Using SAS expanders!

As for high-speed links - you need to understand the difference between bandwidth and latency. NVMe has latency low enough that any kind of remote access is going to have a very significant impact - keep your high-speed scratch disks in the local workstations, use the NAS for bulk storage, backups, or sharing files between users.
Okay so I think i'm getting a better handle on this and am pretty well sold on SAS for the high end. Basically the suggestion is to get like a 6Gbps SAS Expander because those will be 'last gen tech'. I have the option to send more than one cable to the expander to up bandwidth - but there's no real limit at least for my needs on numbers of drives. (128 devices being beyond what I can conceive of doing anyways - esp with the 48 device SnapRAID limit and maybe 16 other devices) I dont fully understand this part but dont want to overly complicate small details yet, just need to know it works that way. Using SAS tech I should be able to saturate 10gigE now and 40gigE (or 32gig FC or 40gig IB) just using multiple channels and likely SSD's for the faster speed.

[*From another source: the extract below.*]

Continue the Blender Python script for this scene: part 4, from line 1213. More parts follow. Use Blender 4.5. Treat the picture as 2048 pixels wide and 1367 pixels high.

Is there any issue mixing multiple consumer sata, enterprise sata, and SAS drives in the same chassis thru the expanders? Or do I have to start matching sets on any level?


Rolling back to the mid-level system (in spite of the advantages of SAS i'll still have to run the numbers and so am just comparing against an alternative) what about SATA port multipliers, my understanding is that should be the lowest cost overhead per-drive, i'm just wondering what the more affordable controllers are that support that. From what i've read i'd want the FAS ones that can access multiple drives at once. It would be nice if I could saturate 10gigE from a setup with these as well so don't want to stick too many drives on an x1 link I mean. If the financial numbers per head to set up a system like this aren't much better than the SAS option obviously i'll abandon it, i'm just trying to be thorough. I dont consider buying the SATA port expanders a loss because upon server upgrade they'll just get repurposed to other uses in other machines.


Concerning shared SSD (NVMe or otherwise) i'm aware of latency, hence the interest in IB/FC since both were optimized for minimal possible latency - i'm assuming an SSD over IB/FC is still faster than a hard drive locally esp once there's any random access involved. One expected interim system was three machines sharing an Intel 750 1.2tb SSD over IB/FC - the SSD could only be max speed to a single computer used locally which is fine - i'm aware even 10gig IB wont hit the max speed but the 2nd/3rd workstations would not be commonly employed, used when needing to throw more processing cores at problems of separate files, at the same time.

Obviously this is a really specialized tool and in the real world will only be money ahead for some specific use cases - but i'm still curious. Because the alternate version of this plan was a RAMdrive using decade old server parts and the oddball RAM that is insanely cheap per Gig cuz nothing else uses it, letting me throw 256gig or more into a board. That stuff might well saturate 40gig networking links even - but wont be locally wired - Infiniband gives real low latency for a network, as low as possible really, but no lower. I'm wondering at what point a 40gig IB RAMdrive is lower performing than an NVME local SSD due to latency issues.